▶ Problem
Write the material out again in full, word for word. Do not include the pictures.

▶ Data excerpt
········

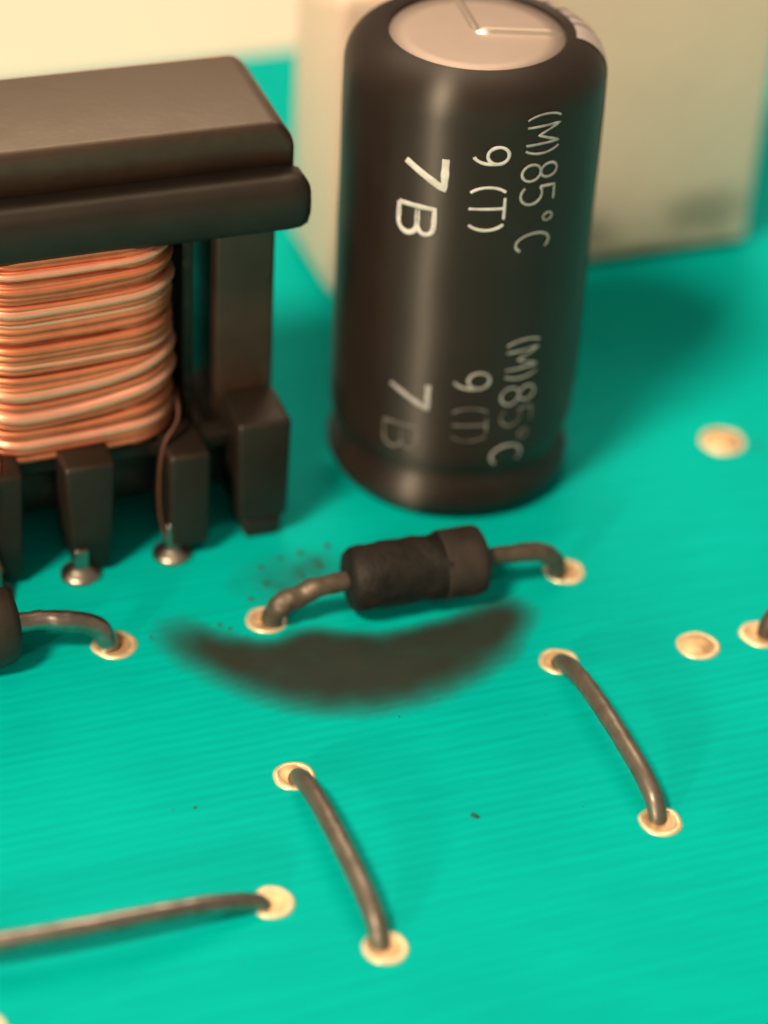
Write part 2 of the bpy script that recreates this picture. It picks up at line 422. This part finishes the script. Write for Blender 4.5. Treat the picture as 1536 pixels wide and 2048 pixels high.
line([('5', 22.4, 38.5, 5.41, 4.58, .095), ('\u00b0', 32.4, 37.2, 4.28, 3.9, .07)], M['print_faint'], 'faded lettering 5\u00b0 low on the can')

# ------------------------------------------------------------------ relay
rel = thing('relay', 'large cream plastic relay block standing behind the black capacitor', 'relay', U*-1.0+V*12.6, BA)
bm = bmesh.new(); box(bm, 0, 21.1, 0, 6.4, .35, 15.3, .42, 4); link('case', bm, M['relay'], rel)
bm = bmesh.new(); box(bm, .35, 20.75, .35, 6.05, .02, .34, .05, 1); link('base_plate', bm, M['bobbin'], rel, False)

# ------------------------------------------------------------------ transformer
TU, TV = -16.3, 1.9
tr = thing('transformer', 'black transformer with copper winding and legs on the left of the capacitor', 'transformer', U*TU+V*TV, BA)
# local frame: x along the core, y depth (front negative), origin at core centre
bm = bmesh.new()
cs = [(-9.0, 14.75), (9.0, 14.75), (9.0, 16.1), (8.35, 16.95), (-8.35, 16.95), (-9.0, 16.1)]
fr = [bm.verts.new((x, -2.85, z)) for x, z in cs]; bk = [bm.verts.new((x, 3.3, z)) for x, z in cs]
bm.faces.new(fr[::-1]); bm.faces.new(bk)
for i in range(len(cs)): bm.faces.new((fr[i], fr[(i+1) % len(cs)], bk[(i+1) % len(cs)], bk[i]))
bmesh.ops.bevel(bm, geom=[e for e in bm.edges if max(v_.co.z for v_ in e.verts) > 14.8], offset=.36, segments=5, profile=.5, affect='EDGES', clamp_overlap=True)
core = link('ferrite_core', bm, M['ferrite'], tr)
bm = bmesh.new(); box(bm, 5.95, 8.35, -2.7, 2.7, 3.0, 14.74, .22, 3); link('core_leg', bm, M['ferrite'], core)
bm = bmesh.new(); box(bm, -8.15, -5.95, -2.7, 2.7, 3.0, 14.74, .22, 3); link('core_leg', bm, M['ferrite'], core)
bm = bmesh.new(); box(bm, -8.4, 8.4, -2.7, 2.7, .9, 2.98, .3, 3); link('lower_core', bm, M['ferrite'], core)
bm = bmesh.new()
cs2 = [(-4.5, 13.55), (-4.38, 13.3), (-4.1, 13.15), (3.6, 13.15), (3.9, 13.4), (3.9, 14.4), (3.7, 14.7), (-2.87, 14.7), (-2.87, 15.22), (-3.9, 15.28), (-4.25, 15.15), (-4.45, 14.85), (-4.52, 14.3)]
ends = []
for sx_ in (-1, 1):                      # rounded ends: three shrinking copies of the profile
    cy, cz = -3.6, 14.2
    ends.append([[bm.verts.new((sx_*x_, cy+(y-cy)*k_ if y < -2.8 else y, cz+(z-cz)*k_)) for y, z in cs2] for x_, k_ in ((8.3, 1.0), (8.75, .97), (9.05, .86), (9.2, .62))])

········

▶ Finished exercise
Write part 2 of the bpy script that recreates this picture. It picks up at line 422. This part finishes the script. Write for Blender 4.5. Treat the picture as 1536 pixels wide and 2048 pixels high.
line([('5', 22.4, 38.5, 5.41, 4.58, .095), ('\u00b0', 32.4, 37.2, 4.28, 3.9, .07)], M['print_faint'], 'faded lettering 5\u00b0 low on the can')

# ------------------------------------------------------------------ relay
rel = thing('relay', 'large cream plastic relay block standing behind the black capacitor', 'relay', U*-1.0+V*12.6, BA)
bm = bmesh.new(); box(bm, 0, 21.1, 0, 6.4, .35, 15.3, .42, 4); link('case', bm, M['relay'], rel)
bm = bmesh.new(); box(bm, .35, 20.75, .35, 6.05, .02, .34, .05, 1); link('base_plate', bm, M['bobbin'], rel, False)

# ------------------------------------------------------------------ transformer
TU, TV = -16.3, 1.9
tr = thing('transformer', 'black transformer with copper winding and legs on the left of the capacitor', 'transformer', U*TU+V*TV, BA)
# local frame: x along the core, y depth (front negative), origin at core centre
bm = bmesh.new()
cs = [(-9.0, 14.75), (9.0, 14.75), (9.0, 16.1), (8.35, 16.95), (-8.35, 16.95), (-9.0, 16.1)]
fr = [bm.verts.new((x, -2.85, z)) for x, z in cs]; bk = [bm.verts.new((x, 3.3, z)) for x, z in cs]
bm.faces.new(fr[::-1]); bm.faces.new(bk)
for i in range(len(cs)): bm.faces.new((fr[i], fr[(i+1) % len(cs)], bk[(i+1) % len(cs)], bk[i]))
bmesh.ops.bevel(bm, geom=[e for e in bm.edges if max(v_.co.z for v_ in e.verts) > 14.8], offset=.36, segments=5, profile=.5, affect='EDGES', clamp_overlap=True)
core = link('ferrite_core', bm, M['ferrite'], tr)
bm = bmesh.new(); box(bm, 5.95, 8.35, -2.7, 2.7, 3.0, 14.74, .22, 3); link('core_leg', bm, M['ferrite'], core)
bm = bmesh.new(); box(bm, -8.15, -5.95, -2.7, 2.7, 3.0, 14.74, .22, 3); link('core_leg', bm, M['ferrite'], core)
bm = bmesh.new(); box(bm, -8.4, 8.4, -2.7, 2.7, .9, 2.98, .3, 3); link('lower_core', bm, M['ferrite'], core)
bm = bmesh.new()
cs2 = [(-4.5, 13.55), (-4.38, 13.3), (-4.1, 13.15), (3.6, 13.15), (3.9, 13.4), (3.9, 14.4), (3.7, 14.7), (-2.87, 14.7), (-2.87, 15.22), (-3.9, 15.28), (-4.25, 15.15), (-4.45, 14.85), (-4.52, 14.3)]
ends = []
for sx_ in (-1, 1):                      # rounded ends: three shrinking copies of the profile
    cy, cz = -3.6, 14.2
    ends.append([[bm.verts.new((sx_*x_, cy+(y-cy)*k_ if y < -2.8 else y, cz+(z-cz)*k_)) for y, z in cs2] for x_, k_ in ((8.3, 1.0), (8.75, .97), (9.05, .86), (9.2, .62))])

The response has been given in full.